Mark your calendars, The Whitney Museum of American Art will be hosting its annual Art Party by the Whitney Contemporaries this year on November 14th!
The museum has announced model-actress Ashley Graham and sculptor and performance artist Raúl de Nieves as this year’s pre-Art Party dinner co-chairs. There will be a dinner followed by the larger Art Party which will include a special performance by Young Paris, the newest signee to Jay Z’s Roc Nation.
Following the performance, Whitney Art Party co-chairs and guests will take over the museum’s ground floor at the Kenneth C. Griffin Hall for cocktails and a DJ set by The Misshapes. Art Party Co-Chairs include Zosia Mamet, Laura Kim, Fernando Garcia, Michael Carl, and Micaela Erlanger.
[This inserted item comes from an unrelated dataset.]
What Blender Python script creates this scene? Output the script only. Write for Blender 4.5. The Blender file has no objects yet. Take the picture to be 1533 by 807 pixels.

Visitors are encouraged to peruse the fall exhibitions, which will be on view for the duration of the evening: Laura Owens, Jimmie Durham: At the Center of the World, Toyin Ojih Odutola: To Wander Determined, An Incomplete History of Protest: Selections from the Whitney’s Collection, 1940-2017 and Where We Are: Selections from the Whitney’s Collection, 1900–1960.
Proceeds from the Art Party will provide critical support to the renowned Independent Study Program, one of the country’s leading post-graduate programs in studio art and curatorial or critical studies. The program is at the heart of the Whitney’s mission to support living artists throughout their careers.
ABOUT THE WHITNEY
The Whitney Museum of American Art, founded in 1930 and opened in 1931 by the artist and philanthropist Gertrude Vanderbilt Whitney (1875-1942), houses the foremost collection of American art from the twentieth and twenty-first centuries. Mrs. Whitney, an early and ardent supporter of modern American art, nurtured groundbreaking artists at a time when audiences were still largely preoccupied with the Old Masters. From her vision arose the Whitney Museum of American Art, which has been championing the best art of the United States for eighty-five years. The core of the Whitney’s mission is to collect, preserve, interpret, and exhibit American art of our time and serve a wide variety of audiences in celebration of the complexity and diversity of art and culture in the United States. Through this mission and a steadfast commitment to artists themselves, the Whitney has long been a powerful force in support of modern and contemporary art and continues to help define what is innovative and influential in American art today.